> Prompt
Return all of the lines below exactly as they are.
start
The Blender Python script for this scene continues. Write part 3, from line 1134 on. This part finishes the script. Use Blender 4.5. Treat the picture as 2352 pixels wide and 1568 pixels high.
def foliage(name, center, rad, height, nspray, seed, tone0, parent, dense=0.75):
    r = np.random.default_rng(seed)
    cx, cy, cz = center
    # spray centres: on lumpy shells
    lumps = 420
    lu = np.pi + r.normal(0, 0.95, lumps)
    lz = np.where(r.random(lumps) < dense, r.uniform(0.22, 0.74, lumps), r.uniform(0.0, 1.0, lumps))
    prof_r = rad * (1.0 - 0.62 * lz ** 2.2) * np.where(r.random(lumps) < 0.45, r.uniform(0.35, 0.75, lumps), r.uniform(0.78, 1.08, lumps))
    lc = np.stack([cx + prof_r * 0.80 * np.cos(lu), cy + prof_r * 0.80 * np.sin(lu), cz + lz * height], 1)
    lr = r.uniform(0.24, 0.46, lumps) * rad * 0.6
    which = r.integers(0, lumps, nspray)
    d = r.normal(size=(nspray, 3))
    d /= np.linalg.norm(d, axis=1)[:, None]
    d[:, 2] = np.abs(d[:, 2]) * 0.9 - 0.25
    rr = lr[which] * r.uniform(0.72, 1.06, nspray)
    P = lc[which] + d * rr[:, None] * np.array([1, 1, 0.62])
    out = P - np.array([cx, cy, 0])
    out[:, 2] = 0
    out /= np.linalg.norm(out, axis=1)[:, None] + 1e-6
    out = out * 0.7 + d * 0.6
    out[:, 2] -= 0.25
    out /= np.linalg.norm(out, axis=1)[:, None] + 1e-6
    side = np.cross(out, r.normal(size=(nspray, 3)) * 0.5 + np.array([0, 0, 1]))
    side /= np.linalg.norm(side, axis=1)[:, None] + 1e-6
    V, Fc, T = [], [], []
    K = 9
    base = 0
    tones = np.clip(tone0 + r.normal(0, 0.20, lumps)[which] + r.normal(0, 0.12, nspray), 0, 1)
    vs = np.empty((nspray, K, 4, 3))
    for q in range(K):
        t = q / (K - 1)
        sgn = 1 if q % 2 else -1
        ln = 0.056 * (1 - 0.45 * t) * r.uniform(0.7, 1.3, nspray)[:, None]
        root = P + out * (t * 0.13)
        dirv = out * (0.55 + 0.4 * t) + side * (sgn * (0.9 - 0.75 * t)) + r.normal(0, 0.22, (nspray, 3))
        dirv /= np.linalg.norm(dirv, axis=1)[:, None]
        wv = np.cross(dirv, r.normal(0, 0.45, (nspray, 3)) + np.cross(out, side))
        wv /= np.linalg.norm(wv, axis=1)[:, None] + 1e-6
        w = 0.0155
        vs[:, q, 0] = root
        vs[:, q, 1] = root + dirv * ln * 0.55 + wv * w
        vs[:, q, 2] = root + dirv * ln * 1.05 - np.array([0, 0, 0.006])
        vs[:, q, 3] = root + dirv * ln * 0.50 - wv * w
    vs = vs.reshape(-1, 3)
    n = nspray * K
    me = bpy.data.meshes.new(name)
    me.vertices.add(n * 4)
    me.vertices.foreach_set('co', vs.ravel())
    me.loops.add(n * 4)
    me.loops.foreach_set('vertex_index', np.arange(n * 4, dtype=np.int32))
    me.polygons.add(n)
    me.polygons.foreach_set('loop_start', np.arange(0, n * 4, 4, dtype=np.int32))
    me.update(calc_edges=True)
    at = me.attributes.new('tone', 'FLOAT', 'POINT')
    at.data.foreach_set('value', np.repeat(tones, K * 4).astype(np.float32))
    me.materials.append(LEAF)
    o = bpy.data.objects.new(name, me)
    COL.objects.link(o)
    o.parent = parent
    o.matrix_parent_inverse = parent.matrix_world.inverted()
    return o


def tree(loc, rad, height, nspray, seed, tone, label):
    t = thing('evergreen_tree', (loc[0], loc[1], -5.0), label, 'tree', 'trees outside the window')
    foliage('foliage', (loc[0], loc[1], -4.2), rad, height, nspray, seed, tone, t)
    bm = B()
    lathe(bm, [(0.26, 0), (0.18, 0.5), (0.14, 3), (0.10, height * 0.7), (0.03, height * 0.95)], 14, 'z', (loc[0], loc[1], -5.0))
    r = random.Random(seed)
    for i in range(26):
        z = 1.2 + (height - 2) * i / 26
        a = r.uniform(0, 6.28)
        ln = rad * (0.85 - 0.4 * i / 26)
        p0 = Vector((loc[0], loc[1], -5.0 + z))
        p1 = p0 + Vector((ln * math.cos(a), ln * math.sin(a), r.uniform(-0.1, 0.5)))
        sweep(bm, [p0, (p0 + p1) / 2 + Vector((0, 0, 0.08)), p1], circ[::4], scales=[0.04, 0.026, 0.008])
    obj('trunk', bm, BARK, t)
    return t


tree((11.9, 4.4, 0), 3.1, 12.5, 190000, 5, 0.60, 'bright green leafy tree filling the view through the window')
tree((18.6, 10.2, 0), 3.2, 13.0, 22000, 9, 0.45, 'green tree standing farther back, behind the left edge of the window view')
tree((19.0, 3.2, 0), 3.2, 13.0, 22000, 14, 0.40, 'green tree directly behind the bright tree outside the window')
end
> Written solution
The Blender Python script for this scene continues. Write part 3, from line 1134 on. This part finishes the script. Use Blender 4.5. Treat the picture as 2352 pixels wide and 1568 pixels high.
def foliage(name, center, rad, height, nspray, seed, tone0, parent, dense=0.75):
    r = np.random.default_rng(seed)
    cx, cy, cz = center
    # spray centres: on lumpy shells
    lumps = 420
    lu = np.pi + r.normal(0, 0.95, lumps)
    lz = np.where(r.random(lumps) < dense, r.uniform(0.22, 0.74, lumps), r.uniform(0.0, 1.0, lumps))
    prof_r = rad * (1.0 - 0.62 * lz ** 2.2) * np.where(r.random(lumps) < 0.45, r.uniform(0.35, 0.75, lumps), r.uniform(0.78, 1.08, lumps))
    lc = np.stack([cx + prof_r * 0.80 * np.cos(lu), cy + prof_r * 0.80 * np.sin(lu), cz + lz * height], 1)
    lr = r.uniform(0.24, 0.46, lumps) * rad * 0.6
    which = r.integers(0, lumps, nspray)
    d = r.normal(size=(nspray, 3))
    d /= np.linalg.norm(d, axis=1)[:, None]
    d[:, 2] = np.abs(d[:, 2]) * 0.9 - 0.25
    rr = lr[which] * r.uniform(0.72, 1.06, nspray)
    P = lc[which] + d * rr[:, None] * np.array([1, 1, 0.62])
    out = P - np.array([cx, cy, 0])
    out[:, 2] = 0
    out /= np.linalg.norm(out, axis=1)[:, None] + 1e-6
    out = out * 0.7 + d * 0.6
    out[:, 2] -= 0.25
    out /= np.linalg.norm(out, axis=1)[:, None] + 1e-6
    side = np.cross(out, r.normal(size=(nspray, 3)) * 0.5 + np.array([0, 0, 1]))
    side /= np.linalg.norm(side, axis=1)[:, None] + 1e-6
    V, Fc, T = [], [], []
    K = 9
    base = 0
    tones = np.clip(tone0 + r.normal(0, 0.20, lumps)[which] + r.normal(0, 0.12, nspray), 0, 1)
    vs = np.empty((nspray, K, 4, 3))
    for q in range(K):
        t = q / (K - 1)
        sgn = 1 if q % 2 else -1
        ln = 0.056 * (1 - 0.45 * t) * r.uniform(0.7, 1.3, nspray)[:, None]
        root = P + out * (t * 0.13)
        dirv = out * (0.55 + 0.4 * t) + side * (sgn * (0.9 - 0.75 * t)) + r.normal(0, 0.22, (nspray, 3))
        dirv /= np.linalg.norm(dirv, axis=1)[:, None]
        wv = np.cross(dirv, r.normal(0, 0.45, (nspray, 3)) + np.cross(out, side))
        wv /= np.linalg.norm(wv, axis=1)[:, None] + 1e-6
        w = 0.0155
        vs[:, q, 0] = root
        vs[:, q, 1] = root + dirv * ln * 0.55 + wv * w
        vs[:, q, 2] = root + dirv * ln * 1.05 - np.array([0, 0, 0.006])
        vs[:, q, 3] = root + dirv * ln * 0.50 - wv * w
    vs = vs.reshape(-1, 3)
    n = nspray * K
    me = bpy.data.meshes.new(name)
    me.vertices.add(n * 4)
    me.vertices.foreach_set('co', vs.ravel())
    me.loops.add(n * 4)
    me.loops.foreach_set('vertex_index', np.arange(n * 4, dtype=np.int32))
    me.polygons.add(n)
    me.polygons.foreach_set('loop_start', np.arange(0, n * 4, 4, dtype=np.int32))
    me.update(calc_edges=True)
    at = me.attributes.new('tone', 'FLOAT', 'POINT')
    at.data.foreach_set('value', np.repeat(tones, K * 4).astype(np.float32))
    me.materials.append(LEAF)
    o = bpy.data.objects.new(name, me)
    COL.objects.link(o)
    o.parent = parent
    o.matrix_parent_inverse = parent.matrix_world.inverted()
    return o


def tree(loc, rad, height, nspray, seed, tone, label):
    t = thing('evergreen_tree', (loc[0], loc[1], -5.0), label, 'tree', 'trees outside the window')
    foliage('foliage', (loc[0], loc[1], -4.2), rad, height, nspray, seed, tone, t)
    bm = B()
    lathe(bm, [(0.26, 0), (0.18, 0.5), (0.14, 3), (0.10, height * 0.7), (0.03, height * 0.95)], 14, 'z', (loc[0], loc[1], -5.0))
    r = random.Random(seed)
    for i in range(26):
        z = 1.2 + (height - 2) * i / 26
        a = r.uniform(0, 6.28)
        ln = rad * (0.85 - 0.4 * i / 26)
        p0 = Vector((loc[0], loc[1], -5.0 + z))
        p1 = p0 + Vector((ln * math.cos(a), ln * math.sin(a), r.uniform(-0.1, 0.5)))
        sweep(bm, [p0, (p0 + p1) / 2 + Vector((0, 0, 0.08)), p1], circ[::4], scales=[0.04, 0.026, 0.008])
    obj('trunk', bm, BARK, t)
    return t


tree((11.9, 4.4, 0), 3.1, 12.5, 190000, 5, 0.60, 'bright green leafy tree filling the view through the window')
tree((18.6, 10.2, 0), 3.2, 13.0, 22000, 9, 0.45, 'green tree standing farther back, behind the left edge of the window view')
tree((19.0, 3.2, 0), 3.2, 13.0, 22000, 14, 0.40, 'green tree directly behind the bright tree outside the window')